Per concludere non vorrei che si dimenticasse che le promesse di Barak Obama di affrontare il problema della povertà negli Stati Uniti e di garantire l’assistenza ai meno fortunati di quel paese, è rimasta lettera morta. Al contrario si sono utilizzati immensi capitali pubblici per foraggiare le grandi imprese in crisi, immensi capitali tolti ai cittadini per darli a chi come mai ha fatto affari in questi ultimi decenni. Con il risultato che il numero di poveri, già vergognosamente alto nel paese più ricco del mondo, sia aumentato invece di diminuire.

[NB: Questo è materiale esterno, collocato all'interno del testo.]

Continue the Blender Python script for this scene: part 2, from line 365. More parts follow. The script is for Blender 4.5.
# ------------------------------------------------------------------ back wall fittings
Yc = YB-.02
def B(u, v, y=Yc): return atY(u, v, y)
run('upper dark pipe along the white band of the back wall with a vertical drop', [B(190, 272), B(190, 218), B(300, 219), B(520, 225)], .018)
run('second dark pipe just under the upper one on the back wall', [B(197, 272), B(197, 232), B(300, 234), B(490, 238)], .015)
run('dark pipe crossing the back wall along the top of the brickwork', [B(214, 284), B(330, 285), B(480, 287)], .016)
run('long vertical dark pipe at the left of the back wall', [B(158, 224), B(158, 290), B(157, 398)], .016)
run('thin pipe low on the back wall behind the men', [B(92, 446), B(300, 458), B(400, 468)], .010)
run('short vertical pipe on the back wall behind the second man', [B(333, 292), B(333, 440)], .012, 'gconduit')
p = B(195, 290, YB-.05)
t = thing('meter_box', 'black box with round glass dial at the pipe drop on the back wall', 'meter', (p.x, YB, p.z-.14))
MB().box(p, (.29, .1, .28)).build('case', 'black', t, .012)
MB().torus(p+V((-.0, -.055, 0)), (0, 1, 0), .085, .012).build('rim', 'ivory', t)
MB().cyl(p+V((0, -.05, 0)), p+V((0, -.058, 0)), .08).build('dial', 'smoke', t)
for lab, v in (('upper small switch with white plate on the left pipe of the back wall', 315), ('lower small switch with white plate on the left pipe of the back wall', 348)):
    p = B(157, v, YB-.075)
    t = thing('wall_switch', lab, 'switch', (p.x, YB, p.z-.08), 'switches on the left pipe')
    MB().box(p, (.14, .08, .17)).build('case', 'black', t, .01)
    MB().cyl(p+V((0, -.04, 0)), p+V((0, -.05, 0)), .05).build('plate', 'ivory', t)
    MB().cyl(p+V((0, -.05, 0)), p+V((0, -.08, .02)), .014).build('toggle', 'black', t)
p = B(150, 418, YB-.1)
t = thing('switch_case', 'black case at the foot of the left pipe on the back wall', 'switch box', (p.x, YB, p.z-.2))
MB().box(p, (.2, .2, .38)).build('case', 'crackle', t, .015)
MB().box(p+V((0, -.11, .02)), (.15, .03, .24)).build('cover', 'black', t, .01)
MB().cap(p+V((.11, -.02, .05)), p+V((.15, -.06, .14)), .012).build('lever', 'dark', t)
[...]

In conclusione viene da domandarsi, come lo fecero a suo tempo i sociologi americani Wright Mills e William Domhoff, chi governa veramente negli Stati Uniti. Che il Presidente sia bianco o nero, repubblicano o democratico, a mio parere U.S.A. continuerà ad essere sinonimo di Usurpare Saccheggiare Aggredire. La politica statunitense, come nel caso del Presidente democratico Barak Obama, può farsi carico di nuove intenzioni e sincere aspirazioni politiche, però molto presto le regole del sistema si fanno carico di convertire i buoni propositi in vittime delle circostanze e degli interessi più retrivi e reazionari che dominano quel sistema socio-economico e politico. 
Non leggo, per autodifesa, la nostra stampa da mesi e non so come vengano trattati questi argomenti, ma sono certo che si continua, anche a “sinistra”, con la solita mistificazione mediatica su eventi tanto determinanti. Nulla cambia sotto il sole, e guai a chi pensa di voler modificare lo status quò!Lo sanno bene iracheni, afgani, ex jugoslavi, ex sovietici e molti altri in ogni angolo del mondo. Fino a quando?